À elle seule, la plateforme de Google représente 46 % du temps d'écoute de musique en ligne, selon l'organisation. Elle se plaint donc du manque à gagner causé par cette offre gratuite abondante, qui découragerait des internautes de passer à une offre payante.
Tous ces facteurs mènent à une complainte connue de l'industrie musicale : YouTube ne rémunère pas assez. Pis, elle enlève le pain de la bouche des artistes, en conservant une trop grande part des revenus publicitaires. Un combat de longue haleine, qui pourrait évoluer avec l'arrivée récente de YouTube Premium en France et d'éventuelles évolutions des plateformes de streaming payantes pour attirer de bassin d'abonnés potentiels.
Le marché physique tient
Le Snep se réjouit tout de même de la « résilience » du marché physique. « Certes, [il] a perdu plus de la moitié de sa valeur depuis 2007 mais cette baisse s’est ralentie depuis 2 ans » écrit l'organisation.

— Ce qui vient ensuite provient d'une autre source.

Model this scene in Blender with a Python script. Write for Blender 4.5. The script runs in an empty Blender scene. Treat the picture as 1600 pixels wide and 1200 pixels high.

Les magasins tiennent bon, avec des chaines comme Cultura, E. Leclerc ou la Fnac, qui disposent toujours de 4 100 points de vente.
Le syndicat pointe aussi le succès des ventes physiques à distance, qui représentent encore 16 % des revenus de la musique enregistrée, et progressent toujours pour la culture en général. Il s'est d'ailleurs vendu 4 fois plus de vynils en cinq ans (soit 3,1 millions de rondelles), à 90 % via des enseignes spécialisées. Ils « représente[nt] aujourd’hui 12.2 % du chiffre d’affaires physique, soit 10 fois plus qu’il y a 5 ans », malgré un top 3 des albums loin des nouveautés (Nirvana et Amy Winehouse).
Le débat sur la directive droit d'auteur
Le rapport est aussi l'occasion d'envoyer quelques messages politiques. Publié le 3 juillet, il a précédé le vote du 5 juillet, où le texte a été rejeté d'une courte tête, après un lobbying intense. Dans sa rédaction actuelle, il introduit un droit voisin sur les moteurs de recherche (à l'adresse des éditeurs de presse) et un filtrage des contenus lors de leur mise en ligne sur les plateformes. La cible affirmée est Google et YouTube, que l'industrie culturelle veut contrôler de plus près.
Le discours du Snep n'en reste pas moins clair : « L’Europe s’apprête en effet à rappeler avec force que la rémunération de la création ne saurait être l’accessoire mais bien l’essentiel du combat en faveur du respect du droit d’auteur » anticipait, avec optimisme, Guillaume Leblanc, le directeur général du Snep.
Le syndicat félicite au passage le gouvernement français, « qui n’a eu de cesse depuis 4 ans, indépendamment des majorités qui se sont succédées, de soutenir ardemment le principe d’une juste rémunération des contenus au sein des enceintes bruxelloises ».
La directive reviendra dans les travées du Parlement européen à la rentrée, sûrement en septembre, pour être débattue par l'ensemble des eurodéputés.